What's Really True for Annuities?
Annuities have become a popular planning option for many people looking to diversify their retirement income. However, alongside this increased popularity, many myths about the pros and cons of this investment vehicle and how they work are still floating around.
Let’s get straight to the point — here are five common misconceptions about annuities and the truth about your options.
Annuities are expensive
Many annuities have associated fees, but that does not mean that all potential options are expensive. Some don’t even have annual fees.
Annuities are only for retirees
While this investment vehicle can be especially useful for people who are enjoying retirement, people still in their working years can consider the potential benefits. For example, younger individuals can explore ways deferred annuities can help build wealth.
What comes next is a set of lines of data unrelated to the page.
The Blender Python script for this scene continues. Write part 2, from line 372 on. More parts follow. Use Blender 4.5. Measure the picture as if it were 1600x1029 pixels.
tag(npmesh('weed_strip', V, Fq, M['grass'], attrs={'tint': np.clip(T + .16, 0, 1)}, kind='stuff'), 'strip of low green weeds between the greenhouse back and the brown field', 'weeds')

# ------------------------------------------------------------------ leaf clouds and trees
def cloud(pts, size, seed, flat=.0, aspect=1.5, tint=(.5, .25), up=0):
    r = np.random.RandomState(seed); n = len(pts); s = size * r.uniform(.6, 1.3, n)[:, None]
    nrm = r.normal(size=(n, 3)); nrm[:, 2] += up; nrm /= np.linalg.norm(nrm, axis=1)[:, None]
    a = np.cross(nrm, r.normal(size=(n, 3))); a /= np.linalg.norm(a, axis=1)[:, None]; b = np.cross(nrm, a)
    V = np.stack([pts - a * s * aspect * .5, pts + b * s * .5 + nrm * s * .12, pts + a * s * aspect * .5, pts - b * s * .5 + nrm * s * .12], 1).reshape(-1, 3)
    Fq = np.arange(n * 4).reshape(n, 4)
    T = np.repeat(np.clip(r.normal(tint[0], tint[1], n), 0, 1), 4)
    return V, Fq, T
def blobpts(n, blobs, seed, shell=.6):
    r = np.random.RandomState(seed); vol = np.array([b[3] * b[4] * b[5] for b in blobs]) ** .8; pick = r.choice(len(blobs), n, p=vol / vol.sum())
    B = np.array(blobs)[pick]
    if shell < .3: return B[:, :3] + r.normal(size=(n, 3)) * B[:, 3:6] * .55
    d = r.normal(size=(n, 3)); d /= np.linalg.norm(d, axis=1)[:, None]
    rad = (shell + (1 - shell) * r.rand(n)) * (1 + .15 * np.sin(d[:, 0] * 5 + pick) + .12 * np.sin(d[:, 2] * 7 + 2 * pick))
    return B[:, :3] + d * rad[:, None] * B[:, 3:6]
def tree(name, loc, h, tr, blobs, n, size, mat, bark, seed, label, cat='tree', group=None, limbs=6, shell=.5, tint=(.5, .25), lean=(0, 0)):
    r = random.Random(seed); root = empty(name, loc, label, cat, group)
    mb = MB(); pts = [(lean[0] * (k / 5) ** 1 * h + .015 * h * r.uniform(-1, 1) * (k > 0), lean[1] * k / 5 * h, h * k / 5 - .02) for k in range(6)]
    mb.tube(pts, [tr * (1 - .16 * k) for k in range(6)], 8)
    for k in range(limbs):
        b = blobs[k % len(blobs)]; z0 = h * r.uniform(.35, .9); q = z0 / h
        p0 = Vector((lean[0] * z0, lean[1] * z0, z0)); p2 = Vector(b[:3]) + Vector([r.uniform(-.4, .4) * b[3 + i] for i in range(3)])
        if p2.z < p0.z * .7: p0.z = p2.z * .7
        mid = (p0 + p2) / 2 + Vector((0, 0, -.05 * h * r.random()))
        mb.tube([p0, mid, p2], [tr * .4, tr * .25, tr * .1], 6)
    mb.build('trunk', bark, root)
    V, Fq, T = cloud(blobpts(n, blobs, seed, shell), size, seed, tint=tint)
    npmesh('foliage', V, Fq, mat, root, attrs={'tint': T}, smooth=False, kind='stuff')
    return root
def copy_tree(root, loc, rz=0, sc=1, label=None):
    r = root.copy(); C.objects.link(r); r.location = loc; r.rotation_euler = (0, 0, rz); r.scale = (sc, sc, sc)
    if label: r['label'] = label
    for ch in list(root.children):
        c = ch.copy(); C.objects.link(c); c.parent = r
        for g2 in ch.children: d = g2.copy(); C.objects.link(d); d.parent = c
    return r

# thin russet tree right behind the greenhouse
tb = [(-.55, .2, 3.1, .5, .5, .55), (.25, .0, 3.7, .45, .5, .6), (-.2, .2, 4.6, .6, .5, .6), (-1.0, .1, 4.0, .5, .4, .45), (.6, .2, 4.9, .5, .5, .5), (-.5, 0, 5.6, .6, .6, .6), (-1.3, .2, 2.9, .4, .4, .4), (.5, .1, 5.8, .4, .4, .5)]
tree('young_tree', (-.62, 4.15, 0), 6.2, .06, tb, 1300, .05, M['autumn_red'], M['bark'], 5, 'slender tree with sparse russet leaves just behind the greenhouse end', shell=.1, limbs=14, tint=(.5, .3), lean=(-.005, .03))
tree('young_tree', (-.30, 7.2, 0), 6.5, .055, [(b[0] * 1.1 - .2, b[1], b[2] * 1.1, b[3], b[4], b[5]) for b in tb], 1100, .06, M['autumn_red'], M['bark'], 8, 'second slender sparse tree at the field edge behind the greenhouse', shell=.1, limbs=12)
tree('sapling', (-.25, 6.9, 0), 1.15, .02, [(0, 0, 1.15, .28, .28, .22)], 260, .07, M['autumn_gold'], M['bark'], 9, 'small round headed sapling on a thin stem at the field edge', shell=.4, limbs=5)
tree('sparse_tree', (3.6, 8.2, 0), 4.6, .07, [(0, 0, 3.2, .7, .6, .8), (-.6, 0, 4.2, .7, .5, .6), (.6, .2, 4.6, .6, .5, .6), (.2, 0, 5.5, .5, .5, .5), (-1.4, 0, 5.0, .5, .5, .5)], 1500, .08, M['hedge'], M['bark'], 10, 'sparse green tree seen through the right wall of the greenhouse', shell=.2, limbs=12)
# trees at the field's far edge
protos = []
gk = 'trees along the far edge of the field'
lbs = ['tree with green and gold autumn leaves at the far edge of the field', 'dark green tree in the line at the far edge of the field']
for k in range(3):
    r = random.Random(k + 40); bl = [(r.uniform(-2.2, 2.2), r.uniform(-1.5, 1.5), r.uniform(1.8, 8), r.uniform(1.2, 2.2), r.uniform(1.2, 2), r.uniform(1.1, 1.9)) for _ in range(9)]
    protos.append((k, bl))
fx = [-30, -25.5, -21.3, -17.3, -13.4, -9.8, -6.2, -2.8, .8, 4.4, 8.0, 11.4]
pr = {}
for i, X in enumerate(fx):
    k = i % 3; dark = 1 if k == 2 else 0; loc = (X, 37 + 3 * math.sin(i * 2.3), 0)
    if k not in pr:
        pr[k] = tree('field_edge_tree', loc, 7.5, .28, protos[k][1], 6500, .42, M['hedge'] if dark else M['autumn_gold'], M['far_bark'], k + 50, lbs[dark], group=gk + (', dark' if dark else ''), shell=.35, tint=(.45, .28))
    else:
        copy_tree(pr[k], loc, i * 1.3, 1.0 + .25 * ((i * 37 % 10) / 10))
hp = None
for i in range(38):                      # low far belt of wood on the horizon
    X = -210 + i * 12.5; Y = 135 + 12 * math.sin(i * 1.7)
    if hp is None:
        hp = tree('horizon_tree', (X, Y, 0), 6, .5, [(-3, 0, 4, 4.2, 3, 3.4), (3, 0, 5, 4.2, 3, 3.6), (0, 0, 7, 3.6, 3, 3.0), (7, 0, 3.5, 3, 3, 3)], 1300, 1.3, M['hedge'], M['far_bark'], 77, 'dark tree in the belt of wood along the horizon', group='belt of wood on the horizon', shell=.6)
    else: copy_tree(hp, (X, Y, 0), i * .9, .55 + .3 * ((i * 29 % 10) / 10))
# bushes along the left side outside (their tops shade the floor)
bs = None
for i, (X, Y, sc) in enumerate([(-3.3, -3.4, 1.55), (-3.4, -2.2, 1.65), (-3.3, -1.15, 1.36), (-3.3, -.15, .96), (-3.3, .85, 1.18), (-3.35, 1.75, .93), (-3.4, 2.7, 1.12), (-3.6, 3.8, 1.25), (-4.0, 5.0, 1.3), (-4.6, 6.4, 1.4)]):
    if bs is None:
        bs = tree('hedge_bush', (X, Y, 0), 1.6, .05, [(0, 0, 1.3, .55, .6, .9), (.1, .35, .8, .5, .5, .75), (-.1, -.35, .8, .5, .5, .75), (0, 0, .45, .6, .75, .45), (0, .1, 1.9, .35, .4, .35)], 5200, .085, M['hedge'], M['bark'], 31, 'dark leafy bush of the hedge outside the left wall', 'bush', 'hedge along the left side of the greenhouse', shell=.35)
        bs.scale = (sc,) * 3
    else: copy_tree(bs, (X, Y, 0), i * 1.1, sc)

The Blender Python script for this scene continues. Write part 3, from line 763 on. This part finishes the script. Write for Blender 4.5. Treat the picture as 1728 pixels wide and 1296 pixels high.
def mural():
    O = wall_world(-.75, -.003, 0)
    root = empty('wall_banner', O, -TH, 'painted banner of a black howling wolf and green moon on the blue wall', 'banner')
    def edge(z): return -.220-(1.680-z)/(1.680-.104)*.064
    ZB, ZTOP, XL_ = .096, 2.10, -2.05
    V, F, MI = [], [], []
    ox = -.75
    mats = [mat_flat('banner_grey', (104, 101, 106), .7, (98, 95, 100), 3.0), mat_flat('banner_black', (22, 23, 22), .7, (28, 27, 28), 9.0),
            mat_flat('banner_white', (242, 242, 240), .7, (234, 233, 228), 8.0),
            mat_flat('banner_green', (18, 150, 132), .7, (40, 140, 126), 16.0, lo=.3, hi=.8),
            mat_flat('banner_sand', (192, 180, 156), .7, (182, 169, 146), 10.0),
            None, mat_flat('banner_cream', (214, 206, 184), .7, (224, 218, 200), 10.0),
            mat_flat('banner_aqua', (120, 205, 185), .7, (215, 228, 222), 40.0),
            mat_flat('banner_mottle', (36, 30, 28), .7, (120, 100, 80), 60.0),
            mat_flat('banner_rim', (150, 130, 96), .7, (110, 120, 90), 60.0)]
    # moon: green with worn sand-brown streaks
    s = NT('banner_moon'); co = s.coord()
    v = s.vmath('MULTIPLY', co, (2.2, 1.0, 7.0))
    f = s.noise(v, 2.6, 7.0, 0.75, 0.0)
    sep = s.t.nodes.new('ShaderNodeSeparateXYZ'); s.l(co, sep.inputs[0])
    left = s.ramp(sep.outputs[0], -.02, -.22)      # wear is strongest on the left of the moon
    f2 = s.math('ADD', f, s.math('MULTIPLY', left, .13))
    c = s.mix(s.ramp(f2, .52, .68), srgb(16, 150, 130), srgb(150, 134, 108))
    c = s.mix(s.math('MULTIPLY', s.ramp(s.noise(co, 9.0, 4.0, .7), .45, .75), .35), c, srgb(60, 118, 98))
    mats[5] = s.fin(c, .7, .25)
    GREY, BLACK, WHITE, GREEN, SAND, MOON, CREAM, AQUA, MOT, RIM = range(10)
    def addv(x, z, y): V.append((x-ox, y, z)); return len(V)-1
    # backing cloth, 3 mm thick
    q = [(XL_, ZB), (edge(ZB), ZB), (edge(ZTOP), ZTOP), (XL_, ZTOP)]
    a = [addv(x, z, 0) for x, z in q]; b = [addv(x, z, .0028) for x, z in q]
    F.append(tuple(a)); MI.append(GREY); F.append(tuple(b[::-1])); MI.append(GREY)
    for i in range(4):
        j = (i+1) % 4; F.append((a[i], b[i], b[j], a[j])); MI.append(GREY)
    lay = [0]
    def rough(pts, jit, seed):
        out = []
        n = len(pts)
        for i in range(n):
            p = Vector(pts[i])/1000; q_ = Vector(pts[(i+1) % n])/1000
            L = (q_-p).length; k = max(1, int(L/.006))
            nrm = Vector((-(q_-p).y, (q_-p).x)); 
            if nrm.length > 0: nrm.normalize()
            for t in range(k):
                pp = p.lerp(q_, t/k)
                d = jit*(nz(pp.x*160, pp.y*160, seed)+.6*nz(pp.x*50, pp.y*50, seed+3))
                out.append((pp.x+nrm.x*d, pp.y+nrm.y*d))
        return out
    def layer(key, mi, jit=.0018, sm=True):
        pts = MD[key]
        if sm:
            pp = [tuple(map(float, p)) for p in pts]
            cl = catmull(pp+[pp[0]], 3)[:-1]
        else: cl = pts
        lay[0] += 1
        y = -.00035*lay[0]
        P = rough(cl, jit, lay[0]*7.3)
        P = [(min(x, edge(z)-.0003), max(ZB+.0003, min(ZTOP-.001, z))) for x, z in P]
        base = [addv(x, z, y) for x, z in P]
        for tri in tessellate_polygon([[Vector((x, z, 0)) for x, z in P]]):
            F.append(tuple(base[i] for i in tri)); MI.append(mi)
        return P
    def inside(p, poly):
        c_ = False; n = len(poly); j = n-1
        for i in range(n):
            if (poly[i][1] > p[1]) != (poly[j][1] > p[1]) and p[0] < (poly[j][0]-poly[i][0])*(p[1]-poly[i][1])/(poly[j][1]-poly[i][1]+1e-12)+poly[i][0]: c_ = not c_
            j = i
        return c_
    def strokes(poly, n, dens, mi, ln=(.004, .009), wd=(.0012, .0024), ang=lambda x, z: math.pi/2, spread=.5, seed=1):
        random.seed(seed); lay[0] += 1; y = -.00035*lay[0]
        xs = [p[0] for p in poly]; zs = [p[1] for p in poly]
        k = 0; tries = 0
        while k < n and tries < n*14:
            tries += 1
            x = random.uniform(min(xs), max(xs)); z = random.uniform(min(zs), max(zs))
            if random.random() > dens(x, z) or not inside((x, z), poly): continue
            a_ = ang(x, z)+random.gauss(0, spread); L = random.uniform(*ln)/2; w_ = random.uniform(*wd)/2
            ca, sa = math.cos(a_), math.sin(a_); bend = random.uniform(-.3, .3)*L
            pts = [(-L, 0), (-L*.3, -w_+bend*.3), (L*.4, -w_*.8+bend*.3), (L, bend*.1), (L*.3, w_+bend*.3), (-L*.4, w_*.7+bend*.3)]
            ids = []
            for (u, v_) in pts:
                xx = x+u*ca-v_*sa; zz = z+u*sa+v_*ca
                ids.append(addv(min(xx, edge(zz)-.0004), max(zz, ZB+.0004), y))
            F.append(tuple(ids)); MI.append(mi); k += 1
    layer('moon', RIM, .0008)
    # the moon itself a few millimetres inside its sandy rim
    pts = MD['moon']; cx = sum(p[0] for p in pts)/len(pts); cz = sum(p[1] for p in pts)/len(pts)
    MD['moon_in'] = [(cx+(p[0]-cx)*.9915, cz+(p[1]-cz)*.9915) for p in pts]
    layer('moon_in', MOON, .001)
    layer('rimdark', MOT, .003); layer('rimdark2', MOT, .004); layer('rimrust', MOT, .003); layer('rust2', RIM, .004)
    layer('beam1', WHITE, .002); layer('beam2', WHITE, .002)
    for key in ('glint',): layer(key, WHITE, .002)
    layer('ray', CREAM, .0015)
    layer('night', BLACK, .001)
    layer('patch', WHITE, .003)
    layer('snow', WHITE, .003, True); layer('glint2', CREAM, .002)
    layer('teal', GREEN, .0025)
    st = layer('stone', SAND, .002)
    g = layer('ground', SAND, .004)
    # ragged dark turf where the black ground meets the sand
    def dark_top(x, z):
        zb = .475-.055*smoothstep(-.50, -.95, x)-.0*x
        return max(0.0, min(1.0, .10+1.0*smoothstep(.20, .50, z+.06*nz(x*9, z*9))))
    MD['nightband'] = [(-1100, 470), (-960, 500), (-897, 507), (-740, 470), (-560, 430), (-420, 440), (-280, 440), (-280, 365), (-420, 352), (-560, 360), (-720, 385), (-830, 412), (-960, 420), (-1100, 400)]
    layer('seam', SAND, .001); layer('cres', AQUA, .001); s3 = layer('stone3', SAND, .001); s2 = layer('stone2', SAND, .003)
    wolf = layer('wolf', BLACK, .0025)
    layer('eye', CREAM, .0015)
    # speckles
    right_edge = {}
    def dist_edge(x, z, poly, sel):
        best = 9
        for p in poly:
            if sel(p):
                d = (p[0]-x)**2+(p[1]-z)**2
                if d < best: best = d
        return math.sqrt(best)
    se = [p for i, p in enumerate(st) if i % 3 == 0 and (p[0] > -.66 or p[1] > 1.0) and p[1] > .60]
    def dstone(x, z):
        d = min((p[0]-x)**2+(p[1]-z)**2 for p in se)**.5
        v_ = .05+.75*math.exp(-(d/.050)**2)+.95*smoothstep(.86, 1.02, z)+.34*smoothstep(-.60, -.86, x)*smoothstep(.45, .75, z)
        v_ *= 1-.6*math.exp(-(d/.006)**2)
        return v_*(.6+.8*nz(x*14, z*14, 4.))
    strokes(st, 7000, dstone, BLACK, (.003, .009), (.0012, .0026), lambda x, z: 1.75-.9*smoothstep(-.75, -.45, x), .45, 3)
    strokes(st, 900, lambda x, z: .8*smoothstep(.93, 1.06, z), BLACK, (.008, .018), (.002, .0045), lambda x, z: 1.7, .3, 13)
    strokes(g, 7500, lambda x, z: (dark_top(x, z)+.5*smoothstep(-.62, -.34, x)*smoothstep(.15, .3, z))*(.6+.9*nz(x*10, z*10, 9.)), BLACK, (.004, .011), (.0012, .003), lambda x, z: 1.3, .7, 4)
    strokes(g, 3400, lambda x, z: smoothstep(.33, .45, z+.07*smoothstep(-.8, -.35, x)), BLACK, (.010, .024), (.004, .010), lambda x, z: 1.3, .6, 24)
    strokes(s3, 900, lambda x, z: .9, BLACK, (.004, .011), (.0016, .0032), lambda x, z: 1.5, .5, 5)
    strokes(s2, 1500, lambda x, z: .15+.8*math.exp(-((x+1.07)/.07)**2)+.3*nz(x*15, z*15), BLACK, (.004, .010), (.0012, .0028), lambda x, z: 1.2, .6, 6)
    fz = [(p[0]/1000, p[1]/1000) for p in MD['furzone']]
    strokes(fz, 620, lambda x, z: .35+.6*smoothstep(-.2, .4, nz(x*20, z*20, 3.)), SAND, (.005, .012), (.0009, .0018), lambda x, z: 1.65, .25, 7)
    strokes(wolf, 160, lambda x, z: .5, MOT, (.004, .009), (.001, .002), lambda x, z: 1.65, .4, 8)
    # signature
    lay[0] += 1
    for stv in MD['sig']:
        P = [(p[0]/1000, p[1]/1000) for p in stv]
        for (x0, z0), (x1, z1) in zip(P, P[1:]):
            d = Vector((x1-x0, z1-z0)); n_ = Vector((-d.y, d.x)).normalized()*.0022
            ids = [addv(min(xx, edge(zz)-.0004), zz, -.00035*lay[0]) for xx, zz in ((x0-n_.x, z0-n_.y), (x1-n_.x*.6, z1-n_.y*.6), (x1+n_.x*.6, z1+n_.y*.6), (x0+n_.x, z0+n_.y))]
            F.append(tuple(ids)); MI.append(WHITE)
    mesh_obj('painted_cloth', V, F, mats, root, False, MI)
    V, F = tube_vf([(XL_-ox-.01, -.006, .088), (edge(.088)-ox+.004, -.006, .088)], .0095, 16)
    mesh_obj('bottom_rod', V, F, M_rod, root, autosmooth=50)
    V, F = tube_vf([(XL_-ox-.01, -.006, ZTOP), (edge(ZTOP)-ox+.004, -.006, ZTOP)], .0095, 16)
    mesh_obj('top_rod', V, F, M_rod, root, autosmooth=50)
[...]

The insurance company keeps your money after you pass away
If you die before your investment pays out in full, what happens to that money? Many people worry that the insurance company will keep it. Many annuity plans allow you to designate beneficiaries who will receive your payments after your passing.
Annuities don’t offer investment gains
Annuities can allow your money to grow tax-deferred, contrary to a common belief that these financial products offer no investment gains. Fixed index annuities, for example, can achieve gains tied to market performance.
It doesn’t make sense to buy when interest rates are low
You may hear advice about when and when not to buy annuities. Interest rates can influence how much your annuity payments will be, but it is difficult to predict how interest rates will change. Annuities can be a useful retirement planning vehicle that provides steady income, regardless of market conditions.